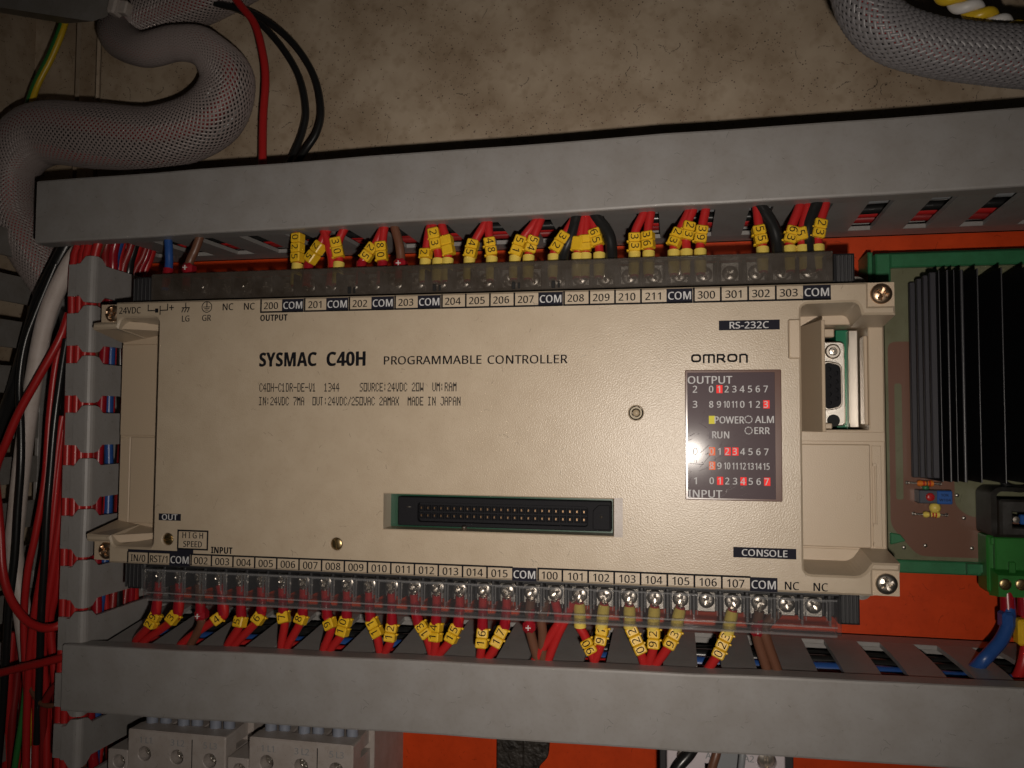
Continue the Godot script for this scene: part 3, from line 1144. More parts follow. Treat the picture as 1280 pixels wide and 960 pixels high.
# ---------------------------------------------------------------- wiring ducts
func lid_y(s: float, x: float) -> float:   # the lid's edge next to the controller; both lids sit slightly askew
	return (lerpf(78.0, 82.3, (x + 183.0) / 374.0) if s > 0 else lerpf(-86.0, -79.3, (x + 163.0) / 350.0))


func build_ducts() -> void:
	long_duct(1.0, -183.0, 260.0, -138.6, "wiring_duct", "long grey slotted wiring duct running above the controller")
	long_duct(-1.0, -163.5, 260.0, -137.6, "wiring_duct", "long grey slotted wiring duct running below the controller")
	side_duct()
	corner_duct()


func long_duct(s: float, x0: float, x1: float, slot0: float, called: String, label: String) -> void:
	var duct := thing(called, label, "wiring duct", Vector3(0, s * 93, PLATE), "grey wiring ducts around the controller")
	var near := 81.0 if s > 0 else -79.4
	var far := near + s * 25.4
	var base := MB.new()
	base.box(Vector3((x0 + x1) / 2 + 4, (near + far) / 2, PLATE + 1.0), Vector3(x1 - x0 - 8, 25.4, 1.8))
	for y in [near + s * 0.9, far - s * 0.9]:
		base.box(Vector3((x0 + x1) / 2 + 4, y, -64.0), Vector3(x1 - x0 - 8, 1.8, 13.0), 0.2)
	part("trough", base, M.duct, duct)
	var pitch := 20.32
	for side in 2:
		for i in range(-3, 20):
			var a := slot0 + pitch * i + 8.3
			var b := slot0 + pitch * (i + 1)
			a = maxf(a, x0 + 6.0)
			b = minf(b, x1 - 2.0)
			if b - a < 3.0:
				continue
			var f := MB.new()
			var yb := near if side == 0 else far
			var bow := maxf(0.0, i - 12.0) * 0.5 if s < 0 and side == 0 else 0.0
			var last := []
			for k in 6:
				var u := k / 5.0
				var z := lerpf(-57.6, -10.8, u)
				var ta := (lid_y(s, a) + s * 1.3 if side == 0 else lid_y(s, a) + s * 25.0)
				var tb := (lid_y(s, b) + s * 1.3 if side == 0 else lid_y(s, b) + s * 25.0)
				var ya := lerpf(yb, ta, u)
				var yc := lerpf(yb, tb, u)
				var sh := bow * sin(PI * u)
				var w := s * 1.7 * (1.0 if side == 0 else -1.0)
				var row := [Vector3(a + sh, ya, z), Vector3(b + sh, yc, z), Vector3(b + sh, yc + w, z), Vector3(a + sh, ya + w, z)]
				if w < 0:
					row.reverse()
				if last:
					for j in 4:
						f.quad(last[j], last[(j + 1) % 4], row[(j + 1) % 4], row[j])
				else:
					f.quad(row[3], row[2], row[1], row[0])
				last = row
			f.quad(last[0], last[1], last[2], last[3])
			part("finger", f, M.duct, duct)
	# lid: a shallow channel clipped over the fingers
	var lid := MB.new()
	var r := 0.9
	var w := 26.5
	var sec := P([0, -17.0, 0, -9.0 - r, r * 0.3, -9.0 - r * 0.3, r, -9.0, w - r, -9.0, w - r * 0.3, -9.0 - r * 0.3, w, -9.0 - r, w, -17.0, w - 1.1, -17.0, w - 1.1, -10.3, 1.1, -10.3, 1.1, -17.0])
	if s < 0:
		for i in sec.size():
			sec[i].x = -sec[i].x
		sec.reverse()
	sec.reverse()
	var warp := FastNoiseLite.new()   # a slightly bowed extrusion
	warp.seed = 17 + int(s)
	warp.frequency = 0.012
	for k in 24:
		var xa := lerpf(x0, x1, k / 24.0)
		var xb := lerpf(x0, x1, (k + 1) / 24.0)
		lid.loft(sec, xa, Vector2(lid_y(s, xa) + 0.5 * warp.get_noise_1d(xa), 0.6 * warp.get_noise_1d(xa + 900.0)), xb, Vector2(lid_y(s, xb) + 0.5 * warp.get_noise_1d(xb), 0.6 * warp.get_noise_1d(xb + 900.0)), k == 0, k == 23)
	part("lid", lid, M.duct, duct)


func side_duct() -> void:
	var duct := thing("wiring_duct", "upright grey slotted duct left of the controller, open and full of red wires", "wiring duct", Vector3(-190, 0, PLATE), "grey wiring ducts around the controller")
	var base := MB.new()
	base.box(Vector3(-190, -60, PLATE + 0.6), Vector3(66, 262, 1.4))
	base.box(Vector3(-157.9, -60, -64.0), Vector3(1.8, 262, 12.0), 0.2)
	base.box(Vector3(-222.5, -60, -64.0), Vector3(1.8, 300, 12.0), 0.2)
	part("trough", base, M.duct, duct)
	# one finger of the right wall, folded over at its tip and flared there so that the slot narrows to a neck
	var f := MB.new()
	var st := [[-58.0, 6.6], [-19.8, 6.6], [-17.2, 9.2], [-15.0, 9.7]]
	var outer := []
	for q in st:
		outer.append([Vector2(-157.0, q[0]), Vector2(1, 0), q[1]])
	for k in 5:
		var a := PI / 2 * k / 4.0
		outer.append([Vector2(-159.6 + 2.6 * cos(a), -15.0 + 2.6 * sin(a)), Vector2(cos(a), sin(a)), 9.7])
	for q in [[-161.2, 9.5], [-163.6, 6.6], [-165.2, 6.6]]:
		outer.append([Vector2(q[0], -12.4), Vector2(0, 1), q[1]])
	outer.append([Vector2(-165.4, -14.0), Vector2(0, 1), 6.7])
	outer.append([Vector2(-170.2, -14.0), Vector2(0, 1), 6.7])
	var rows := [PackedVector3Array(), PackedVector3Array(), PackedVector3Array(), PackedVector3Array()]
	for q in outer:
		var o: Vector2 = q[0]
		var i: Vector2 = q[0] - q[1] * 1.5
		rows[0].append(Vector3(o.x, -q[2], o.y))
		rows[1].append(Vector3(o.x, q[2], o.y))
		rows[2].append(Vector3(i.x, q[2], i.y))
		rows[3].append(Vector3(i.x, -q[2], i.y))
	for k in outer.size() - 1:
		for j in 4:
			f.quad(rows[j][k], rows[(j + 1) % 4][k], rows[(j + 1) % 4][k + 1], rows[j][k + 1])
	var e := outer.size() - 1
	f.quad(rows[0][e], rows[1][e], rows[2][e], rows[3][e])
	var fm := mesh(f)
	for k in range(-1, 10):
		copy("finger", fm, M.duct, duct, Vector3(rng.randf_range(-0.5, 0.5), 42.1 - 21.0 * k + rng.randf_range(-0.8, 0.8), 0), Basis(Vector3.RIGHT, rng.randf_range(-0.02, 0.02)))
	var g := MB.new()
	g.box(Vector3(-222.5, 0, -36.0), Vector3(1.7, 12.6, 46.0), 0.2)
	var gm := mesh(g)
	for k in range(-2, 11):
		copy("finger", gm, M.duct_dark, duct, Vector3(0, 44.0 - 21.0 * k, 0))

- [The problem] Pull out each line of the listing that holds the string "copy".

- [Reply to the exercise]
		copy("finger", fm, M.duct, duct, Vector3(rng.randf_range(-0.5, 0.5), 42.1 - 21.0 * k + rng.randf_range(-0.8, 0.8), 0), Basis(Vector3.RIGHT, rng.randf_range(-0.02, 0.02)))
		copy("finger", gm, M.duct_dark, duct, Vector3(0, 44.0 - 21.0 * k, 0))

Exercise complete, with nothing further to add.